(Supplied entries):
◆ ◆ ◆ ◆ ◆ ◆ ◆

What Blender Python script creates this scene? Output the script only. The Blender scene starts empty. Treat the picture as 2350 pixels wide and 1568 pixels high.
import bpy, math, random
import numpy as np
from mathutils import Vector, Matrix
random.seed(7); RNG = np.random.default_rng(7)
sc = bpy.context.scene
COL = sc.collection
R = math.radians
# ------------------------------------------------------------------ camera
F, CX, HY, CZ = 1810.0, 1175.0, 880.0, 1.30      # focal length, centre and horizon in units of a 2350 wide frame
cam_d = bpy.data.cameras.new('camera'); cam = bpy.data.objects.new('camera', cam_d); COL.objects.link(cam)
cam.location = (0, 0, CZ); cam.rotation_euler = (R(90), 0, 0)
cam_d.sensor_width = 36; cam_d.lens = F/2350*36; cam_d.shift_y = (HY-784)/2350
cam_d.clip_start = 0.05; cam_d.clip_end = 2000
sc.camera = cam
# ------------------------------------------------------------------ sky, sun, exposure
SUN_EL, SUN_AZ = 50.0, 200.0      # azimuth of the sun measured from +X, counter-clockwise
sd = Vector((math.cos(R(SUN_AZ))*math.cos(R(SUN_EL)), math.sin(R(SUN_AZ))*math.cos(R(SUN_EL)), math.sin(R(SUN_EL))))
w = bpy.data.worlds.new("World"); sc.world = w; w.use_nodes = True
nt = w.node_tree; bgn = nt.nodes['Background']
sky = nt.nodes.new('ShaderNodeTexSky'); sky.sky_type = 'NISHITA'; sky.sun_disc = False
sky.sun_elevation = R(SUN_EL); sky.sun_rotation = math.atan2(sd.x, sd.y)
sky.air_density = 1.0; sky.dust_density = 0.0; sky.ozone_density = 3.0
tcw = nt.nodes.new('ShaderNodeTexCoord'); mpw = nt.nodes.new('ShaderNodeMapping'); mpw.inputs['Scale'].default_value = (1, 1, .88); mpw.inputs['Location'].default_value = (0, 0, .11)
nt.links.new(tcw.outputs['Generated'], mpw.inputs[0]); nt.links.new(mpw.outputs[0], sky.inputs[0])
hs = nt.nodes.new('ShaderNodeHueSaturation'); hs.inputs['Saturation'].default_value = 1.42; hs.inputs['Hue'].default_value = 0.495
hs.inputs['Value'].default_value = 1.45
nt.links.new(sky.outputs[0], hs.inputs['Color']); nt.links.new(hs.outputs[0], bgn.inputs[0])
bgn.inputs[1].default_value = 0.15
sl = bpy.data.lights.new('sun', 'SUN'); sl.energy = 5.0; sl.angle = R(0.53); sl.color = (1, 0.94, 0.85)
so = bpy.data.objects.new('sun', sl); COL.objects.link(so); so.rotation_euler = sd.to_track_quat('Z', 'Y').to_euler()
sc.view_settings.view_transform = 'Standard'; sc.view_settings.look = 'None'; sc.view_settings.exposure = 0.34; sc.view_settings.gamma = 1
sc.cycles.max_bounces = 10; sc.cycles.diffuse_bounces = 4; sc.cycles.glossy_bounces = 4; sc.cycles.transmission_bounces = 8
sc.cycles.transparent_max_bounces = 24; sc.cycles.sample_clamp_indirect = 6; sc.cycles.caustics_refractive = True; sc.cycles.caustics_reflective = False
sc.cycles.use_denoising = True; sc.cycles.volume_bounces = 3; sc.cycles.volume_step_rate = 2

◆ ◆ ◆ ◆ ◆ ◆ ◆

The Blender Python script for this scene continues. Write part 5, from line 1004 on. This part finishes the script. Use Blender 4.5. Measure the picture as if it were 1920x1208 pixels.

◆ ◆ ◆ ◆ ◆ ◆ ◆

(Work instructions):
Copy out each line of the records where the string "Blender" appears.

(Result of this task):
What Blender Python script creates this scene? Output the script only. The Blender scene starts empty. Treat the picture as 2350 pixels wide and 1568 pixels high.
The Blender Python script for this scene continues. Write part 5, from line 1004 on. This part finishes the script. Use Blender 4.5. Measure the picture as if it were 1920x1208 pixels.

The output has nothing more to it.